As a military official in Kabul explained contracting in Afghanistan overall, “We understand that across the board 10 percent to 20 percent goes to the insurgents. My intel guy would say it is closer to 10 percent. Generally it is happening in logistics.”
In a statement to The Nation, Col. Wayne Shanks, the chief public affairs officer for the international forces in Afghanistan, said that military officials are “aware of allegations that procurement funds may find their way into the hands of insurgent groups, but we do not directly support or condone this activity, if it is occurring.” He added that, despite oversight, “the relationships between contractors and their subcontractors, as well as between subcontractors and others in their operational communities, are not entirely transparent.”In any case, the main issue is not that the US military is turning a blind eye to the problem. Many officials acknowledge what is going on while also expressing a deep disquiet about the situation. The trouble is that–as with so much in Afghanistan–the United States doesn’t seem to know how to fix it. Aram Roston, The Nation.
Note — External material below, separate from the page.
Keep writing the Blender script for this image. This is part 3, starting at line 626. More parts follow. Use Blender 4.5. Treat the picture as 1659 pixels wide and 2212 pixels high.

So just to labour the point – on the one hand the Taliban are receiving money not to shoot US supply trucks and on the other the Taliban they are killing US soldiers – what on earth is the benefit of our occupation of Afghanistan we are doing nothing more than inflaming the situation – if our troops weren’t there than we wouldn’t need to pay the Taliban vast sums to supply them – We won’t get anywhere if we continue this bizarre state of affairs. And what does Warlord, Taliban or Mujahedeen leader protection money say about how democracy works – badly. Why are we surprised that President Hamid Karzai’s government is corrupt.